Kepala Badan Geologi, Muhammad Wafid, menekankan pentingnya untuk tidak melakukan aktivitas di sektor tenggara sepanjang Besuk Kobokan, sejauh 13 km dari puncak Gunung Semeru.
Erupsi Gunung Semeru terjadi pada Kamis, 28 Maret 2024 pukul 15.18 WIB, berupa awan panas dengan jarak luncur yang tidak diketahui karena kondisi Gunung Semeru tertutup kabut. Meskipun aktivitas erupsi, awan panas, dan guguran lava masih terjadi, namun seringkali sulit untuk diamati secara visual karena kondisi cuaca yang berkabut.
Selain potensi awan panas, potensi lahar juga tetap tinggi mengingat curah hujan yang cukup tinggi di wilayah Gunung Semeru.
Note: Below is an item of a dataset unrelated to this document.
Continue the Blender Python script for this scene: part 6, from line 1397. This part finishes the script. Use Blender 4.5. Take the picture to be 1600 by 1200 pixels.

Material guguran lava dan awan panas yang terendap di sepanjang aliran sungai yang bermuara di Gunung Semeru berpotensi menjadi lahar jika terjadi interaksi dengan hujan.
Meskipun pemantauan deformasi dengan Tiltmeter dan GPS menunjukkan fluktuasi, namun akhir periode pengamatan menunjukkan adanya penurunan pada bagian bawah tubuh Gunung Semeru dan inflasi di bagian atas, yang berkorelasi dengan perpindahan tekanan dari dalam gunung ke permukaan saat terjadi erupsi.
Dengan hasil analisis dan evaluasi, tingkat aktivitas Gunung Semeru masih berada pada Level III (Siaga) dengan rekomendasi yang disesuaikan dengan potensi ancaman bahaya terkini.